→ **Dataset excerpt**:
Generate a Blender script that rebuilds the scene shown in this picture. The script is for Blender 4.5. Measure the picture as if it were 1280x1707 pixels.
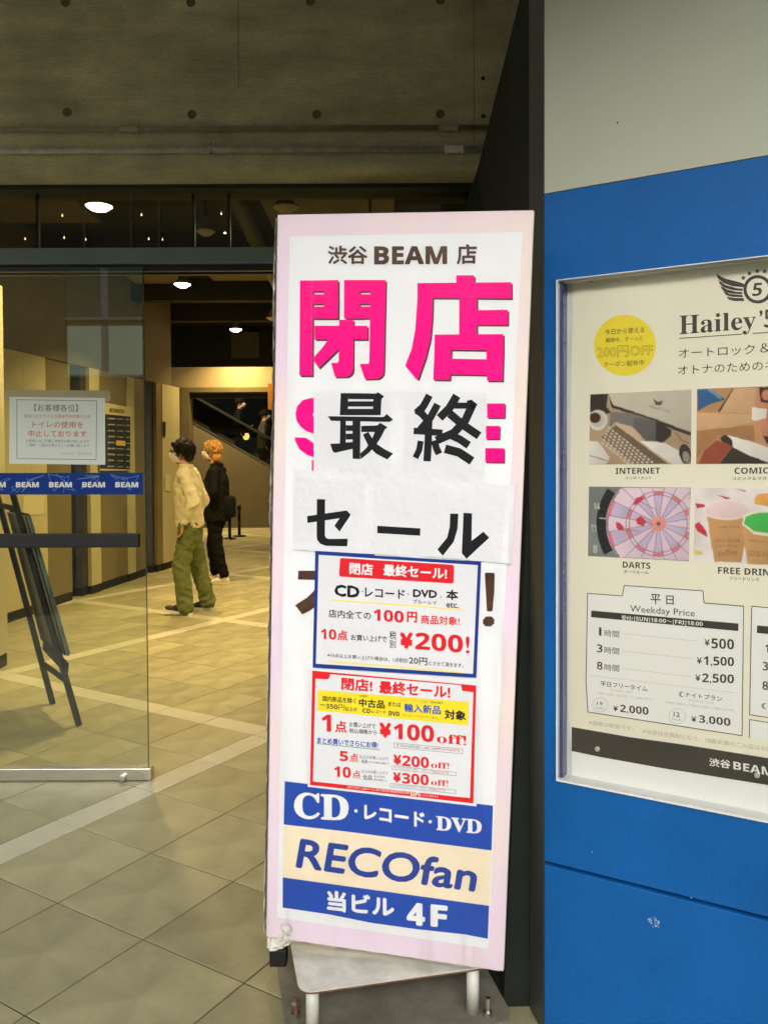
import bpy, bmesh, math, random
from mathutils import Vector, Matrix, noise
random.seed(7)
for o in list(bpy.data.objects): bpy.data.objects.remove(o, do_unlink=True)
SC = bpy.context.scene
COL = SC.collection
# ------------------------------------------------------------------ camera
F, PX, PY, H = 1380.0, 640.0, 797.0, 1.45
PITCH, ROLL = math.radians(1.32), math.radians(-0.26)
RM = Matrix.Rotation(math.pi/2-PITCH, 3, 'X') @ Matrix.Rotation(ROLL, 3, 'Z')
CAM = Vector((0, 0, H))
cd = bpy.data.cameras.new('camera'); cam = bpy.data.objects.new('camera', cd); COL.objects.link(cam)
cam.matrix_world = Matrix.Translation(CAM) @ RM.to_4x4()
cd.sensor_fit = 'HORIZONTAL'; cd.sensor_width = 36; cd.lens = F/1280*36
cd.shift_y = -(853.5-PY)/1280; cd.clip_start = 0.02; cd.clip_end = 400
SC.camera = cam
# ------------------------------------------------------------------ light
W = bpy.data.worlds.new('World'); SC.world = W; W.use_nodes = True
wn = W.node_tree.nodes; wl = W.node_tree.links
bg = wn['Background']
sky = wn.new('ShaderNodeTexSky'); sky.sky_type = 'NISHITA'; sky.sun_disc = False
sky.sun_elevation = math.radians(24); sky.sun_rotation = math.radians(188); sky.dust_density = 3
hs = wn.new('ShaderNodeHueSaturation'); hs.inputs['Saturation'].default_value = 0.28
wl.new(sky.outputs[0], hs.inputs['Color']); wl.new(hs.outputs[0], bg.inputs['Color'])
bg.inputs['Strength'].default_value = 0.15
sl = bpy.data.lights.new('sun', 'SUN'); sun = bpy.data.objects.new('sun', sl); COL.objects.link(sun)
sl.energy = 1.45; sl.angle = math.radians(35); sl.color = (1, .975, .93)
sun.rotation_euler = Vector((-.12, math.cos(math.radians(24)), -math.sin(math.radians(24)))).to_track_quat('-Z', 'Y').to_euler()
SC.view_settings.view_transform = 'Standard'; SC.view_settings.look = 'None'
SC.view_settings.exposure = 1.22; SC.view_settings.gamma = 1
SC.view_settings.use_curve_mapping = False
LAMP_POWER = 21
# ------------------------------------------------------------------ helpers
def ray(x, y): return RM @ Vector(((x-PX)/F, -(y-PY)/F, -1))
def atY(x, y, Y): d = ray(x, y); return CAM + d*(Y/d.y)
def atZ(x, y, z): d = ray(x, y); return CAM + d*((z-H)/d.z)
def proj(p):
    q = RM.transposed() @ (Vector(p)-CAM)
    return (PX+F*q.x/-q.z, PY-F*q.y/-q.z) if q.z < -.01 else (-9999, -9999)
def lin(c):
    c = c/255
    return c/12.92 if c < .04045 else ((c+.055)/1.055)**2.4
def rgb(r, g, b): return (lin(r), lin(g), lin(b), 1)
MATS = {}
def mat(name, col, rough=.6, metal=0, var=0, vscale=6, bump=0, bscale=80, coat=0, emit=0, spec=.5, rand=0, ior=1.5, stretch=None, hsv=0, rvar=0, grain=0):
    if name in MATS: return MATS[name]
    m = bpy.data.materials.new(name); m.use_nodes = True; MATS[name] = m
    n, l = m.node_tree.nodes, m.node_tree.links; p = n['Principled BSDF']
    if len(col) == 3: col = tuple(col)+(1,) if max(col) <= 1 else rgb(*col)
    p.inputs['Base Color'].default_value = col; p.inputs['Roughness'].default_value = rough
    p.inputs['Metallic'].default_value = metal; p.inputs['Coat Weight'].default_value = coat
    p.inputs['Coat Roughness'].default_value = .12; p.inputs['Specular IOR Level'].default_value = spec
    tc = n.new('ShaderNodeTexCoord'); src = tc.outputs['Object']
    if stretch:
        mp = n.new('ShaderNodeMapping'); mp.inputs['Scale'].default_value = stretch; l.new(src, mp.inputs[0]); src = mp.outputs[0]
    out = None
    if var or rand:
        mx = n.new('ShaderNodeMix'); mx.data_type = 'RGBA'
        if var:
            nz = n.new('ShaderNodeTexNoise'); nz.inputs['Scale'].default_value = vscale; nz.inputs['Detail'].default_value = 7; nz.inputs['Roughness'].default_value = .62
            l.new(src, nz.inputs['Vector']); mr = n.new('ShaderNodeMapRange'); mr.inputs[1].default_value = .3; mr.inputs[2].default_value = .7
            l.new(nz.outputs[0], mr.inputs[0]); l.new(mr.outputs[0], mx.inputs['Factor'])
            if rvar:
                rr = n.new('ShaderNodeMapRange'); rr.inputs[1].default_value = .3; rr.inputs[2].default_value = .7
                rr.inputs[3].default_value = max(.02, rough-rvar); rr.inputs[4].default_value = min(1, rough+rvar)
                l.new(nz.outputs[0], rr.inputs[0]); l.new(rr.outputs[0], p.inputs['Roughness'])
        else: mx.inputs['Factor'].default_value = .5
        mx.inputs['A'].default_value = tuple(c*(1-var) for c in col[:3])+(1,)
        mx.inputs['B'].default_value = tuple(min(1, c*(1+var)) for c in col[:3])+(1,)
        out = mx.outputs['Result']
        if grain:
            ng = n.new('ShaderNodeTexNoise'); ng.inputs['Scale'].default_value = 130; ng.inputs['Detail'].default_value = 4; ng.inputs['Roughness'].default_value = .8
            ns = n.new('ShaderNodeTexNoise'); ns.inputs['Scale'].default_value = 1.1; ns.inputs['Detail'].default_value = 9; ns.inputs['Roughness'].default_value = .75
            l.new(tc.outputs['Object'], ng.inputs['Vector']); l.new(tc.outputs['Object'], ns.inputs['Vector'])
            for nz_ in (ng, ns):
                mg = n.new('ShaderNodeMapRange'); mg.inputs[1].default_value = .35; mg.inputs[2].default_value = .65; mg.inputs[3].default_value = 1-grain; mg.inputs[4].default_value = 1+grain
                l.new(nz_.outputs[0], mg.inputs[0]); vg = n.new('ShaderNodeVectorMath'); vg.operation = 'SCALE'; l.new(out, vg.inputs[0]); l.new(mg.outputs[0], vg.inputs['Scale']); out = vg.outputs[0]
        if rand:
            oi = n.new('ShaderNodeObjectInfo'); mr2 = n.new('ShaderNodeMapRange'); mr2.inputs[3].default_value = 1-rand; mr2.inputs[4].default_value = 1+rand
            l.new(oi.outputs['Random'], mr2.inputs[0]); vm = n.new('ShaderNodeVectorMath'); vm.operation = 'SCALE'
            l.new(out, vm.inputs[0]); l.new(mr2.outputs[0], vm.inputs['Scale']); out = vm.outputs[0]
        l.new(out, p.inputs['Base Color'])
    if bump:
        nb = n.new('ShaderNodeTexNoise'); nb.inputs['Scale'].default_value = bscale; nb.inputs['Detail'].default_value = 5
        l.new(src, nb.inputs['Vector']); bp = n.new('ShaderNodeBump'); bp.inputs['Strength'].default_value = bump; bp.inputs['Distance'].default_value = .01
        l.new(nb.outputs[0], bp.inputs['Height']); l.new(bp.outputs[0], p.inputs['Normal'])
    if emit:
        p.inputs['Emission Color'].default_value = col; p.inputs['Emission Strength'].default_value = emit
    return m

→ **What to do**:
Set every line down exactly as written, leaving each picture out.

→ **Complete response**:
Generate a Blender script that rebuilds the scene shown in this picture. The script is for Blender 4.5. Measure the picture as if it were 1280x1707 pixels.
import bpy, bmesh, math, random
from mathutils import Vector, Matrix, noise
random.seed(7)
for o in list(bpy.data.objects): bpy.data.objects.remove(o, do_unlink=True)
SC = bpy.context.scene
COL = SC.collection
# ------------------------------------------------------------------ camera
F, PX, PY, H = 1380.0, 640.0, 797.0, 1.45
PITCH, ROLL = math.radians(1.32), math.radians(-0.26)
RM = Matrix.Rotation(math.pi/2-PITCH, 3, 'X') @ Matrix.Rotation(ROLL, 3, 'Z')
CAM = Vector((0, 0, H))
cd = bpy.data.cameras.new('camera'); cam = bpy.data.objects.new('camera', cd); COL.objects.link(cam)
cam.matrix_world = Matrix.Translation(CAM) @ RM.to_4x4()
cd.sensor_fit = 'HORIZONTAL'; cd.sensor_width = 36; cd.lens = F/1280*36
cd.shift_y = -(853.5-PY)/1280; cd.clip_start = 0.02; cd.clip_end = 400
SC.camera = cam
# ------------------------------------------------------------------ light
W = bpy.data.worlds.new('World'); SC.world = W; W.use_nodes = True
wn = W.node_tree.nodes; wl = W.node_tree.links
bg = wn['Background']
sky = wn.new('ShaderNodeTexSky'); sky.sky_type = 'NISHITA'; sky.sun_disc = False
sky.sun_elevation = math.radians(24); sky.sun_rotation = math.radians(188); sky.dust_density = 3
hs = wn.new('ShaderNodeHueSaturation'); hs.inputs['Saturation'].default_value = 0.28
wl.new(sky.outputs[0], hs.inputs['Color']); wl.new(hs.outputs[0], bg.inputs['Color'])
bg.inputs['Strength'].default_value = 0.15
sl = bpy.data.lights.new('sun', 'SUN'); sun = bpy.data.objects.new('sun', sl); COL.objects.link(sun)
sl.energy = 1.45; sl.angle = math.radians(35); sl.color = (1, .975, .93)
sun.rotation_euler = Vector((-.12, math.cos(math.radians(24)), -math.sin(math.radians(24)))).to_track_quat('-Z', 'Y').to_euler()
SC.view_settings.view_transform = 'Standard'; SC.view_settings.look = 'None'
SC.view_settings.exposure = 1.22; SC.view_settings.gamma = 1
SC.view_settings.use_curve_mapping = False
LAMP_POWER = 21
# ------------------------------------------------------------------ helpers
def ray(x, y): return RM @ Vector(((x-PX)/F, -(y-PY)/F, -1))
def atY(x, y, Y): d = ray(x, y); return CAM + d*(Y/d.y)
def atZ(x, y, z): d = ray(x, y); return CAM + d*((z-H)/d.z)
def proj(p):
    q = RM.transposed() @ (Vector(p)-CAM)
    return (PX+F*q.x/-q.z, PY-F*q.y/-q.z) if q.z < -.01 else (-9999, -9999)
def lin(c):
    c = c/255
    return c/12.92 if c < .04045 else ((c+.055)/1.055)**2.4
def rgb(r, g, b): return (lin(r), lin(g), lin(b), 1)
MATS = {}
def mat(name, col, rough=.6, metal=0, var=0, vscale=6, bump=0, bscale=80, coat=0, emit=0, spec=.5, rand=0, ior=1.5, stretch=None, hsv=0, rvar=0, grain=0):
    if name in MATS: return MATS[name]
    m = bpy.data.materials.new(name); m.use_nodes = True; MATS[name] = m
    n, l = m.node_tree.nodes, m.node_tree.links; p = n['Principled BSDF']
    if len(col) == 3: col = tuple(col)+(1,) if max(col) <= 1 else rgb(*col)
    p.inputs['Base Color'].default_value = col; p.inputs['Roughness'].default_value = rough
    p.inputs['Metallic'].default_value = metal; p.inputs['Coat Weight'].default_value = coat
    p.inputs['Coat Roughness'].default_value = .12; p.inputs['Specular IOR Level'].default_value = spec
    tc = n.new('ShaderNodeTexCoord'); src = tc.outputs['Object']
    if stretch:
        mp = n.new('ShaderNodeMapping'); mp.inputs['Scale'].default_value = stretch; l.new(src, mp.inputs[0]); src = mp.outputs[0]
    out = None
    if var or rand:
        mx = n.new('ShaderNodeMix'); mx.data_type = 'RGBA'
        if var:
            nz = n.new('ShaderNodeTexNoise'); nz.inputs['Scale'].default_value = vscale; nz.inputs['Detail'].default_value = 7; nz.inputs['Roughness'].default_value = .62
            l.new(src, nz.inputs['Vector']); mr = n.new('ShaderNodeMapRange'); mr.inputs[1].default_value = .3; mr.inputs[2].default_value = .7
            l.new(nz.outputs[0], mr.inputs[0]); l.new(mr.outputs[0], mx.inputs['Factor'])
            if rvar:
                rr = n.new('ShaderNodeMapRange'); rr.inputs[1].default_value = .3; rr.inputs[2].default_value = .7
                rr.inputs[3].default_value = max(.02, rough-rvar); rr.inputs[4].default_value = min(1, rough+rvar)
                l.new(nz.outputs[0], rr.inputs[0]); l.new(rr.outputs[0], p.inputs['Roughness'])
        else: mx.inputs['Factor'].default_value = .5
        mx.inputs['A'].default_value = tuple(c*(1-var) for c in col[:3])+(1,)
        mx.inputs['B'].default_value = tuple(min(1, c*(1+var)) for c in col[:3])+(1,)
        out = mx.outputs['Result']
        if grain:
            ng = n.new('ShaderNodeTexNoise'); ng.inputs['Scale'].default_value = 130; ng.inputs['Detail'].default_value = 4; ng.inputs['Roughness'].default_value = .8
            ns = n.new('ShaderNodeTexNoise'); ns.inputs['Scale'].default_value = 1.1; ns.inputs['Detail'].default_value = 9; ns.inputs['Roughness'].default_value = .75
            l.new(tc.outputs['Object'], ng.inputs['Vector']); l.new(tc.outputs['Object'], ns.inputs['Vector'])
            for nz_ in (ng, ns):
                mg = n.new('ShaderNodeMapRange'); mg.inputs[1].default_value = .35; mg.inputs[2].default_value = .65; mg.inputs[3].default_value = 1-grain; mg.inputs[4].default_value = 1+grain
                l.new(nz_.outputs[0], mg.inputs[0]); vg = n.new('ShaderNodeVectorMath'); vg.operation = 'SCALE'; l.new(out, vg.inputs[0]); l.new(mg.outputs[0], vg.inputs['Scale']); out = vg.outputs[0]
        if rand:
            oi = n.new('ShaderNodeObjectInfo'); mr2 = n.new('ShaderNodeMapRange'); mr2.inputs[3].default_value = 1-rand; mr2.inputs[4].default_value = 1+rand
            l.new(oi.outputs['Random'], mr2.inputs[0]); vm = n.new('ShaderNodeVectorMath'); vm.operation = 'SCALE'
            l.new(out, vm.inputs[0]); l.new(mr2.outputs[0], vm.inputs['Scale']); out = vm.outputs[0]
        l.new(out, p.inputs['Base Color'])
    if bump:
        nb = n.new('ShaderNodeTexNoise'); nb.inputs['Scale'].default_value = bscale; nb.inputs['Detail'].default_value = 5
        l.new(src, nb.inputs['Vector']); bp = n.new('ShaderNodeBump'); bp.inputs['Strength'].default_value = bump; bp.inputs['Distance'].default_value = .01
        l.new(nb.outputs[0], bp.inputs['Height']); l.new(bp.outputs[0], p.inputs['Normal'])
    if emit:
        p.inputs['Emission Color'].default_value = col; p.inputs['Emission Strength'].default_value = emit
    return m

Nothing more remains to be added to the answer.